Raw data -
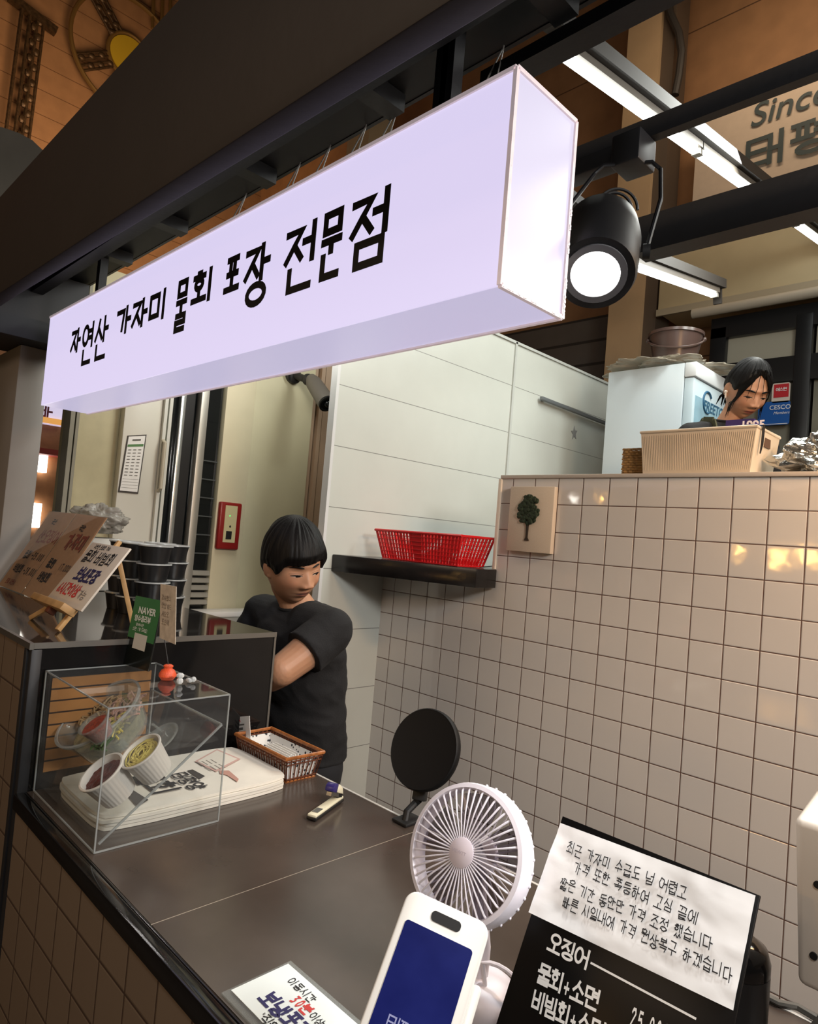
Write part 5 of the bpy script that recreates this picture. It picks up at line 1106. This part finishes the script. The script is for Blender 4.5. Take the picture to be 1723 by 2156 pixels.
mb.build('weave', m_wk, wk); MB().box(xa+.002, xb-.002, 2.132, 2.278, zt+.001, zt+.006).build('base', m_wk, wk)
MB().box(xa+.003, xb-.003, 2.133, 2.277, zt+.0061, zt+.085).build('inner_lining', m_wk, wk)
fo = crumple(-.535, 2.2, zt+.052, .105, .075, .06, 5.5, .55, 56, 28).build('foil_bundle', mat('foil', H('b9bbb8'), .22, metal=.9, bump=.6, bscale=40), smooth=0)
tag(fo, 'crumpled silver foil bundle on the tiled wall at the right edge', 'foil bundle')
# stickers on the rear window
def wsign(name, label, px0, py0, px1, py1, m, Yp):
    a_, b_ = PY(px0, py0, Yp), PY(px1, py1, Yp); t = thing(name, label, 'sticker', (a_.x, Yp, b_.z))
    mb = MB(); c_ = V(((a_.x+b_.x)/2, Yp, (a_.z+b_.z)/2)); mb.prism([c_+X3*x+Z3*y for x, y in rrect(b_.x-a_.x, a_.z-b_.z, .015)], (0, .004, 0)); mb.build('panel', m, t, smooth=0); return t, a_, b_
t, a_, b_ = wsign('blue_sticker', 'blue CESCO sticker on the rear shop window right of the woman', 1598, 848, 1662, 893, mat('cesco_blue', H('1c58a8'), .3), 4.84)
mb, wd = latin('CESCO', V((a_.x+.07, 4.8385, a_.z-.055)), X3, Z3, .041, bold=.012); mb.build('lettering', mat('sticker_white', H('dfe4ea'), .5), t, smooth=0)
mb, wd = latin('Members', V((a_.x+.095, 4.8385, a_.z-.088)), X3, Z3, .026, shear=.4); mb.build('lettering', MATS['sticker_white'], t, smooth=0)
MB().box(a_.x+.01, b_.x-.01, 4.8385, 4.8395, a_.z-.155, a_.z-.151).build('line', MATS['sticker_white'], t)
t, a_, b_ = wsign('red_sticker', 'red security sticker with white Korean letters above the blue sticker', 1627, 808, 1663, 846, mat('sticker_pale', H('cfc9c2'), .4), 4.84)
MB().box(a_.x+.012, b_.x-.008, 4.8375, 4.8395, b_.z+.035, a_.z-.008).build('red_panel', mat('s1_red', H('b3202c'), .4), t)
mb = MB(); write(mb, '에스원', V((a_.x+.026, 4.8365, a_.z-.055)), X3, Z3, .022, .16, adv=1.0); mb.build('lettering', MATS['sticker_white'], t, smooth=0, weld=False)
# ------------------------------------------------------------------ people
from mathutils.bvhtree import BVHTree
def sm(a, b, x): t = min(1, max(0, (x-a)/(b-a))); return t*t*(3-2*t)
def gs(x, s): return math.exp(-(x/s)**2)
def head_mesh(mb, M, n=110, m=90, fem=False):
    """a face with brow, sockets, lids, nose, lips, chin; local +Y = forward, +Z = up"""
    vs = []; fs = []
    for i in range(m+1):
        t = math.pi*i/m
        for k in range(n):
            a = 2*math.pi*k/n; dx, dy, dz = math.sin(t)*math.sin(a), math.sin(t)*math.cos(a), math.cos(t)
            x, y, z = .0765*math.copysign(abs(dx)**.93, dx), .096*dy, .119*dz
            lo = max(0, -z/.119); x *= 1-(.34 if fem else .23)*lo**1.8
            if y < 0: y *= 1-.42*lo**1.2
            else: y *= 1-.10*sm(.3, 1, lo)
            w = sm(.15, .6, dy)
            f = 0
            if w > 0:
                ax = abs(x)
                zt_ = .014; nose = 0
                if z > -.05: 
                    p = (zt_-z)/(zt_+.030); nose = (.024 if not fem else .020)*max(0, min(1, p))**1.1 if z < zt_ else 0
                    if z < -.030: nose *= max(0, 1-((-.030-z)/.013)**2)
                    nose *= gs(x, .0100+.006*max(0, min(1, p)))
                f += nose+.0100*gs(ax-.0150, .0065)*gs(z+.033, .0075)
                f += -.0105*gs(ax-.032, .018)*gs(z-.007, .013)+.0060*gs(ax-.032, .014)*gs(z-.001, .0085)
                f += .0045*gs(z-.028, .008)*sm(.06, .02, ax)+.007*gs(ax-.043, .02)*gs(z+.028, .02)
                f += .0065*gs(x, .018)*gs(z+.0585, .0048)+.0075*gs(x, .016)*gs(z+.0695, .0058)-.0045*gs(x, .022)*gs(z+.0637, .0018)
                f += .006*gs(x, .02)*gs(z+.1, .014)-.0035*gs(x, .018)*gs(z+.083, .006)
            vs.append(M @ V((x, y+f*w, z)))
    for i in range(m):
        for k in range(n): fs.append((i*n+k, (i+1)*n+k, (i+1)*n+(k+1) % n, i*n+(k+1) % n))
    mb.add(vs, fs)
    R3 = M.to_3x3()
    for s in (-1, 1):
        mb.ball(M @ V((s*.0755, -.008, -.005)), .009, .019, .030, 14, 10, rot=R3 @ Matrix.Rotation(s*.35, 3, 'Z'))
        mb.ball(M @ V((s*.073, -.002, -.026)), .008, .010, .010, 10, 8, rot=R3)
def frame(c, fwd, up):
    f = V(fwd).normalized(); u = V(up); u = (u-f*u.dot(f)).normalized(); r = f.cross(u)
    M = Matrix((r, f, u)).transposed().to_4x4(); M.translation = c; return M
def voxel(mb, name, size, smooth=4, fac=.5):
    me = mb.mesh(name, weld=False); o = bpy.data.objects.new('tmp', me); COL.objects.link(o)
    r = o.modifiers.new('r', 'REMESH'); r.mode = 'VOXEL'; r.voxel_size = size; r.adaptivity = 0
    if smooth: s_ = o.modifiers.new('s', 'SMOOTH'); s_.iterations = smooth; s_.factor = fac
    out = bpy.data.meshes.new_from_object(o.evaluated_get(bpy.context.evaluated_depsgraph_get()))
    bpy.data.objects.remove(o); out.name = name; return out
def shift(me, off):
    me.transform(Matrix.Translation(-off)); return me
def hand(mb, wrist, d, palm_n, side):
    """palm, four unequal curled fingers and a thumb from the side of the palm"""
    d = V(d).normalized(); n = V(palm_n); n = (n-d*n.dot(d)).normalized(); s = d.cross(n)*side
    c = V(wrist)
    for t in (-.026, -.009, .009, .025): mb.cone(c+d*.012+s*t*.7, .014, c+d*.082+s*t, .0115, 12)
    for t, L in ((-.030, .070), (-.010, .080), (.010, .076), (.029, .060)):
        p = c+d*.086+s*t; q = p
        for i, (a, l, r) in enumerate(((.35, .45, .0088), (.85, .32, .0080), (1.3, .23, .0072))):
            e = q+(d*math.cos(a)+n*math.sin(a))*L*l; mb.cone(q, r, e, r*.92, 10); q = e
    p = c+d*.025-s*.03; e = p+(d*.6-s*.6+n*.4).normalized()*.045; mb.cone(p, .013, e, .0095, 10); mb.cone(e, .0092, e+(d*.85-s*.1+n*.5).normalized()*.030, .0078, 10)
def limb(mb, pts, rs, n=18):
    for i in range(len(pts)-1): mb.cone(pts[i], rs[i], pts[i+1], rs[i+1], n)
SK = attr_mat('skin', .5, sss=.12, bump=.03, bscale=350)
def paint(me, M, skin, lip, off, fem=False):
    at = me.color_attributes.new('tint', 'FLOAT_COLOR', 'POINT'); Mi = M.inverted(); d = np.zeros((len(me.vertices), 4), 'f'); d[:] = (*skin, 1)
    for i, v in enumerate(me.vertices):
        q = Mi @ (v.co+off)
        if q.y > .03 and abs(q.x) < .07 and -.12 < q.z < .1:
            k = max(gs(q.x, .021)*gs(q.z+.064, .0105), 0)*1.0
            k = sm(.25, .7, k); c = [skin[j]*(1-k)+lip[j]*k for j in range(3)]
            dk = gs(q.x, .023)*gs(q.z+.0637, .0026)*.75
            ns = gs(abs(q.x)-.007, .004)*gs(q.z+.0415, .0035)*.6
            ck = .10*gs(abs(q.x)-.045, .022)*gs(q.z+.025, .02)
            c = [c[0]*(1-dk-ns), c[1]*(1-dk-ns)*(1-ck), c[2]*(1-dk-ns)*(1-ck)]
            d[i, :3] = c
    at.data.foreach_set('color', d.ravel())
def hair_shell(M, hl, thick, n=180, m=46, seed=1, wave=.006, part=None):
    """closed cap of hair: hl(azimuth) = lowest z at that azimuth (0 = front, +-pi = back)"""
    mb = MB(); outer = []; inner = []
    for i in range(m+1):
        for k in range(n):
            a = -math.pi+2*math.pi*k/n; zl = hl(a); zl_ang = math.acos(max(-1, min(1, zl/.119)))
            t = zl_ang*i/m; dx, dy, dz = math.sin(t)*math.sin(a), math.sin(t)*math.cos(a), math.cos(t)
            st = noise.noise(V((a*9, seed, t*.9)))+.6*noise.noise(V((a*24, seed+3, t*1.3)))
            e = i/m; th = thick(a, dz)*(1-.55*sm(.88, 1, e)); st *= sm(.0, .45, e)
            rr = 1+(th+wave*st)/.1
            lo = max(0, -dz); sxx = 1-.25*lo**1.4
            outer.append(M @ V((.0765*dx*rr*sxx, .096*dy*rr*(1-.3*lo if dy < 0 else 1), .119*dz*rr+(.0 if e < .9 else -.0012*(1+math.sin(a*31+seed))*(e-.9)*10))))
            inner.append(M @ V((.0765*dx*.97*sxx, .096*dy*.97, .119*dz*.97)))
    vs = outer+inner; N = (m+1)*n; fs = []
    for i in range(m):
        for k in range(n):
            a_, b_, c_, d_ = i*n+k, i*n+(k+1) % n, (i+1)*n+(k+1) % n, (i+1)*n+k
            fs += [(a_, b_, c_, d_), (N+a_, N+d_, N+c_, N+b_)]
    for k in range(n): fs.append((m*n+k, m*n+(k+1) % n, N+m*n+(k+1) % n, N+m*n+k))
    return mb.add(vs, fs)
def hair_mat(name, c):
    m = mat(name, c, .55, spec=.22); nt = m.node_tree
    g = nt.nodes.new('ShaderNodeTexCoord'); mp = nt.nodes.new('ShaderNodeMapping'); mp.inputs['Scale'].default_value = (260, 260, 14); nt.links.new(g.outputs['Object'], mp.inputs[0])
    n_ = nt.nodes.new('ShaderNodeTexNoise'); n_.inputs['Scale'].default_value = 1; nt.links.new(mp.outputs[0], n_.inputs['Vector'])
    b_ = nt.nodes.new('ShaderNodeBump'); b_.inputs['Strength'].default_value = .4; b_.inputs['Distance'].default_value = .003; nt.links.new(n_.outputs['Fac'], b_.inputs['Height']); nt.links.new(b_.outputs[0], nt.nodes['Principled BSDF'].inputs['Normal'])
    return m
m_hair = hair_mat('black_hair', H('090808'))
m_tee = mat('black_tshirt', H('0e0e11'), .9, bump=.15, bscale=220, noise_amt=.08, nscale=10)
m_pants = mat('black_trousers', H('14151a'), .85, noise_amt=.1)
m_shoe = mat('shoe_black', H('151515'), .5)
def face_parts(M, root, hit, look=.0, fem=False):
    def fp(x, z, o=.0): return hit(x, z, o)
    U = np.linspace(0, 1, 11)
    m_iris = mat('iris_dark', H('140c09'), .15); m_eye = mat('eye_white', H('b59f90'), .3)
    for s in (-1, 1):
        X_ = lambda u: s*(.0165+.031*u)
        up = lambda u: .0002+(.0016 if not fem else .0016)*math.sin(math.pi*(.08+.9*u))-.0015*u; dn = lambda u: -.0012-.0022*math.sin(math.pi*u)-.0010*u
        MB().tube([fp(s*(.014+.036*u), .0235+.0055*math.sin(u*2.3)-.006*u*u, .0009) for u in U], [.0014, .0024, .003, .0033, .0033, .0031, .0029, .0025, .002, .0014, .0007], 6).build('eyebrow', m_hair, root)
        MB().add([fp(X_(u), up(u), .0006) for u in U]+[fp(X_(u), dn(u), .0006) for u in U], [(k, k+1, 12+k, 11+k) for k in range(10)]).build('eye', m_eye, root)
        W_ = [min(1, max(0, .30+look*s+.42*k/6)) for k in range(7)]
        MB().add([fp(X_(u), up(u), .0010) for u in W_]+[fp(X_(u), dn(u)+.0002, .0010) for u in W_], [(k, k+1, 8+k, 7+k) for k in range(6)]).build('iris', m_iris, root)
        MB().tube([fp(X_(u), up(u), .0010) for u in U], [.0007, .0012, .0016, .0019, .0020, .0020, .0020, .0019, .0017, .0013, .0007], 6).build('eyelash', m_hair, root)
        MB().tube([fp(s*(.0145+.036*u), up(u)+.0042, .0001) for u in U], .0005, 5).build('eyelid_crease', mat('lid_crease', H('5f3d2c'), .6), root)
        MB().ball(fp(s*.0068, -.0385, -.0006), .0030, .0024, .0018, 8, 6, rot=M.to_3x3().normalized()).build('nostril', mat('nostril_dark', H('3a1f16'), .7), root)
    MB().tube([fp(x, -.0636-.0016*abs(x)/.02+.0008*math.cos(x*300), .0001) for x in np.linspace(-.0225, .0225, 13)], [.0004]+[.0010]*11+[.0004], 6).build('mouth_line', mat('mouth_dark', H('4a2018'), .6), root)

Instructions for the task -
Only a number is wanted here: how many lines in the data above include the string "that"?

Full answer -
2